Airbus Is Building the A320’s Replacement…And It’s Not Waiting for Boeing

Lufthansa Airbus A320

Airbus CEO Guillaume Faury has a message for Boeing, and he delivered it with characteristic European restraint: “Perfect.”

That was his response when told that Boeing CEO Kelly Ortberg suggested his company’s next narrowbody timeline may slip because he doesn’t yet see sufficient demand. Faury wasn’t being dismissive. He was being strategic. Airbus is moving forward with the A320 successor — internally called eAction — with a formal program launch targeted for 2030 and entry into service in the second half of the 2030s. And Faury is perfectly comfortable being first.

“We don’t want others to do what we are best placed to do,” Faury told Aviation Week. “If we move first, the supply chain will come to us. We want to be mastering the time. You don’t want to do this reacting to something else.”

Replacing the Most Successful Narrowbody Ever Built

The scale of what Airbus is attempting is worth sitting with for a moment. The A320 family has accumulated over 20,000 orders, with more than 11,000 aircraft currently in service worldwide and a backlog of nearly 7,500 jets still to be delivered. The A321neo alone has a backlog of over 5,600 aircraft. Airbus is currently building A320 family jets at 60 per month and targeting 75 per month by end of 2027.

In other words, Airbus is preparing to replace a product that isn’t broken, isn’t slow-selling, and won’t stop being relevant for decades. Faury acknowledged as much: “The A320 will probably remain very popular for a long time. We will have to be flexible in the overlap and the speed of ramp down and ramp up of the two products.”

The parallel production period — running eAction alongside the A320neo family — is essentially certain. It mirrors what happened when the A320neo replaced the A320ceo, though this time the new aircraft will be a clean-sheet design rather than a re-engined variant.

What eAction Actually Is

The specifics are still being worked through, but the direction is clear. Airbus is targeting a 20-30% improvement in fuel efficiency over current-generation aircraft, compatibility with 100% sustainable aviation fuel, and potential use of open-fan propulsion — a engine architecture that looks more like a turboprop than a traditional jet engine and offers significant efficiency gains.

Wing design is another open question. Longer wings deliver better aerodynamics, but single-aisle aircraft operate from crowded short-haul gates with tight spacing. Foldable wingtips — already used on Boeing’s 777X — are one option under consideration.

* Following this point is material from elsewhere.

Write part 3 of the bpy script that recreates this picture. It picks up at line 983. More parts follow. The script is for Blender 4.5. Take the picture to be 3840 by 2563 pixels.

On engines, Faury said Airbus would “notionally prefer” two engine options but won’t rule out a single-source model if the performance case is strong enough. The current A320neo family offers both CFM’s LEAP-1A and Pratt & Whitney’s GTF engine — a dual-source model that has created its own headaches as PW engine issues grounded hundreds of aircraft over the past two years.

The Supply Chain Lesson

Faury was candid about the supply chain fragmentation that has plagued Airbus in recent years. The eAction program is being designed from the ground up to reduce single points of failure, diversify suppliers geographically, and build more resilience into the industrial system than the A320 program currently has.

“We are trying to get rid of single points of failure, derisking, diversifying the supply chain more than we did in the past — mostly because of geopolitical risks, but not only,” Faury said. “That is most likely something we will take into account from Day 1.”

Why It Matters: The aircraft Airbus launches in 2030 will be flying passengers in 2040 and beyond — shaping what narrowbody flying looks, feels, and costs for the next generation of travelers. If Airbus moves first and Boeing is forced to respond, the competition between their next-generation narrowbodies will ultimately determine fares, cabin products, and route economics for decades. The eAction program is the most consequential aircraft development story in aviation right now.